Extract from the listing each line in which the word "parts" appears.

--- START ---

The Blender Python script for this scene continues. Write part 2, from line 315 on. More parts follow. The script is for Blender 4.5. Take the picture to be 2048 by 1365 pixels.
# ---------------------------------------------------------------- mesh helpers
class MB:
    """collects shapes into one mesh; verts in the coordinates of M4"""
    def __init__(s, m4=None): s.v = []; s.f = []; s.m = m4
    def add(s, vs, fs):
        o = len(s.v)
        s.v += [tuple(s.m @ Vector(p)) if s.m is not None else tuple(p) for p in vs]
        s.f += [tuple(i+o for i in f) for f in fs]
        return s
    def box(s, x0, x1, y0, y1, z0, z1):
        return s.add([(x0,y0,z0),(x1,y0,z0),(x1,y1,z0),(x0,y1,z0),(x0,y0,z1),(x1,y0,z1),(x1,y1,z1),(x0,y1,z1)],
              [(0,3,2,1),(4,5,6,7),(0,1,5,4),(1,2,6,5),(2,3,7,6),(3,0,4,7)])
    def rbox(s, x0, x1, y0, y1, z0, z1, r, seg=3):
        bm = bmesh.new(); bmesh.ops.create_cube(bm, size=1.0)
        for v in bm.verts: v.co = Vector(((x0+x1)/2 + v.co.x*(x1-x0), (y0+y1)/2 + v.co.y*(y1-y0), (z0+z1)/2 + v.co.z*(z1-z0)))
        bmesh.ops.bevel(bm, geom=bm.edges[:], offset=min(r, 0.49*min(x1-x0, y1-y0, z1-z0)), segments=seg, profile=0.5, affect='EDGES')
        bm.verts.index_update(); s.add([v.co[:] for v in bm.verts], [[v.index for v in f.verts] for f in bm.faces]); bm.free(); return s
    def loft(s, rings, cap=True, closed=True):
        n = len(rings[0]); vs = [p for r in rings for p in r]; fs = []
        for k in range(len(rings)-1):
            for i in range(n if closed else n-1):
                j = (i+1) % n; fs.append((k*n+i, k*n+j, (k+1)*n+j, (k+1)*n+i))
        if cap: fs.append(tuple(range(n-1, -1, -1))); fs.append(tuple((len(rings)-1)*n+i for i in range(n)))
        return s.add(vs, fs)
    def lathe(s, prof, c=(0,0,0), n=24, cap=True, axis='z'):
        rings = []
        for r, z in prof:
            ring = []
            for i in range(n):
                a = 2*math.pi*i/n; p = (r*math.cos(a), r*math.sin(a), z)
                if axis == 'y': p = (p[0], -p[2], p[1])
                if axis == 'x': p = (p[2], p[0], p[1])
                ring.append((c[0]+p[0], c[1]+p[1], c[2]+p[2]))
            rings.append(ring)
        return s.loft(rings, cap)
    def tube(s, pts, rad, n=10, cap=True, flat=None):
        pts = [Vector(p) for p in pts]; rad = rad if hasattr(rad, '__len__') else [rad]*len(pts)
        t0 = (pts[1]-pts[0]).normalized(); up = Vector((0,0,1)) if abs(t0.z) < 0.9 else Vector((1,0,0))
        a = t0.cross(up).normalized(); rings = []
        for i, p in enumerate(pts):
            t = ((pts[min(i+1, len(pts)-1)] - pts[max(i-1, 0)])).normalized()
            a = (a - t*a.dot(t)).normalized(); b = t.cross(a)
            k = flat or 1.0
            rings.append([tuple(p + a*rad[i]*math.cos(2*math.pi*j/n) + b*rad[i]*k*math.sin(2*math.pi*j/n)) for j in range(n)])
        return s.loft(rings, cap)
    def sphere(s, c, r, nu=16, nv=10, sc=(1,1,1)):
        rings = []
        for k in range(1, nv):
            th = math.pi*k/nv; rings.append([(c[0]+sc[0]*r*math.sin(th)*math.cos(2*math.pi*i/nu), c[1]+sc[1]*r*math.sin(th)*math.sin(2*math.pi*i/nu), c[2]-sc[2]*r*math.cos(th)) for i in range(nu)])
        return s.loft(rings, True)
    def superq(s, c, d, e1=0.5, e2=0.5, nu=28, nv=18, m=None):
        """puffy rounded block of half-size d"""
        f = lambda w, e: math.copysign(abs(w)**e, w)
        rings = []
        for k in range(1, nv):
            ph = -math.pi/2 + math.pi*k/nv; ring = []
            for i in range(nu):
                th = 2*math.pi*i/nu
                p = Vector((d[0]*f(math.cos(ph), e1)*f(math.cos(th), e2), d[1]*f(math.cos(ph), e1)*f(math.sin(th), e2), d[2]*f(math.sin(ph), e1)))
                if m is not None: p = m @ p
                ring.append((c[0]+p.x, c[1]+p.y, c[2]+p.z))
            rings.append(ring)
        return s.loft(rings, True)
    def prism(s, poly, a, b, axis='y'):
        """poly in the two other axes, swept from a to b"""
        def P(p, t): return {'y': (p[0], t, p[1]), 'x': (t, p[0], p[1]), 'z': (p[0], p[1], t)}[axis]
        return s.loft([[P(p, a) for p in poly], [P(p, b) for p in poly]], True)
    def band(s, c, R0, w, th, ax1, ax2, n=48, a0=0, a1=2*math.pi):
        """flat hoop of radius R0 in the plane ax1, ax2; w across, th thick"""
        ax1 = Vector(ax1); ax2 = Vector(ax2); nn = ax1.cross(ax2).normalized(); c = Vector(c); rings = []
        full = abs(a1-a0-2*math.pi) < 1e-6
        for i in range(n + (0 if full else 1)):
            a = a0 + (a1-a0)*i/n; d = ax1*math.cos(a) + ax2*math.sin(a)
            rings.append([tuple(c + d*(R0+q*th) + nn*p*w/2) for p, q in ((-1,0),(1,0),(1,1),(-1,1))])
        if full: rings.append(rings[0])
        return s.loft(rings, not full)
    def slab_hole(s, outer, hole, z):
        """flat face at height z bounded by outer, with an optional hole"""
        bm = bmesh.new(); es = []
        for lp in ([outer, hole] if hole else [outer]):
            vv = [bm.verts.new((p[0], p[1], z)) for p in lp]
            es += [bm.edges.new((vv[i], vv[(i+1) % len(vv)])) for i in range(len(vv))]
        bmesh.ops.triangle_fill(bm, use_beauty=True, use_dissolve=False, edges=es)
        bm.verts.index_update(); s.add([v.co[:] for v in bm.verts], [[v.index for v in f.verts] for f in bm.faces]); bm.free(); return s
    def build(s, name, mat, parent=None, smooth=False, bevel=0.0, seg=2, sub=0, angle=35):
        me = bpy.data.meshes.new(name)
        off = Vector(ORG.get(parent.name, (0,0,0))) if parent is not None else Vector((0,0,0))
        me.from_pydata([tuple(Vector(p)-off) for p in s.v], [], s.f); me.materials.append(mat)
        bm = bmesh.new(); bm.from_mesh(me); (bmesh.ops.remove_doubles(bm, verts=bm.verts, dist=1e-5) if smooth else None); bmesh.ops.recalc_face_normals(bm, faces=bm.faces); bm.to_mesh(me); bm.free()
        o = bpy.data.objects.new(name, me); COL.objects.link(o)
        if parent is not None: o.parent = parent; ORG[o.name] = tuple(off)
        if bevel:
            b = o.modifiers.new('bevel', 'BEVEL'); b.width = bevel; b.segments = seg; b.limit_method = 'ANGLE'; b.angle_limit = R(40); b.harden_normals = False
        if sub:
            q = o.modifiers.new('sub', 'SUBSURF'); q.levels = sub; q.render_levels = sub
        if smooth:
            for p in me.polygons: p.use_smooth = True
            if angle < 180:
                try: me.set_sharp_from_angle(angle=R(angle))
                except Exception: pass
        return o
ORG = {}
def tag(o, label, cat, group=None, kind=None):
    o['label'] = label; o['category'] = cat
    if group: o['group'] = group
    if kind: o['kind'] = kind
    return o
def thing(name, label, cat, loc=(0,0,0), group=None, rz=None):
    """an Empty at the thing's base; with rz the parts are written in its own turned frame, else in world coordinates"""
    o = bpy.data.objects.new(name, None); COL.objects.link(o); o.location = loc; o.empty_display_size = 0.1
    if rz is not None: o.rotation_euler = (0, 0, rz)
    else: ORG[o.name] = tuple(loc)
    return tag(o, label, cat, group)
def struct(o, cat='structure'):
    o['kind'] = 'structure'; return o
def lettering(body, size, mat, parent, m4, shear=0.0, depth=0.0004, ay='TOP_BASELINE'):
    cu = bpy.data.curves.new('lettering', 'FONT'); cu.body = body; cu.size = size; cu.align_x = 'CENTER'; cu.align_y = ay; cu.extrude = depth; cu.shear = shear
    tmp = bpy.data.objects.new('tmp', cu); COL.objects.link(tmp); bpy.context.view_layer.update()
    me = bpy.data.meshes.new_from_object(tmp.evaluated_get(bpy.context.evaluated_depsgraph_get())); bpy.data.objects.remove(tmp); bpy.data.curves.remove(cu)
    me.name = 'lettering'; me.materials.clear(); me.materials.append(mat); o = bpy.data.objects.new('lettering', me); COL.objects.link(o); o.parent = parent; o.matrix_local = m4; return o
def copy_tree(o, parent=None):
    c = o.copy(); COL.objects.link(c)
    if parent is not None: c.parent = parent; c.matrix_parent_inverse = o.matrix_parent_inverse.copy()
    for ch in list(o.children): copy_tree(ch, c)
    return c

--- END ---

## Answer in full
The Blender Python script for this scene continues. Write part 2, from line 315 on. More parts follow. The script is for Blender 4.5. Take the picture to be 2048 by 1365 pixels.
    """an Empty at the thing's base; with rz the parts are written in its own turned frame, else in world coordinates"""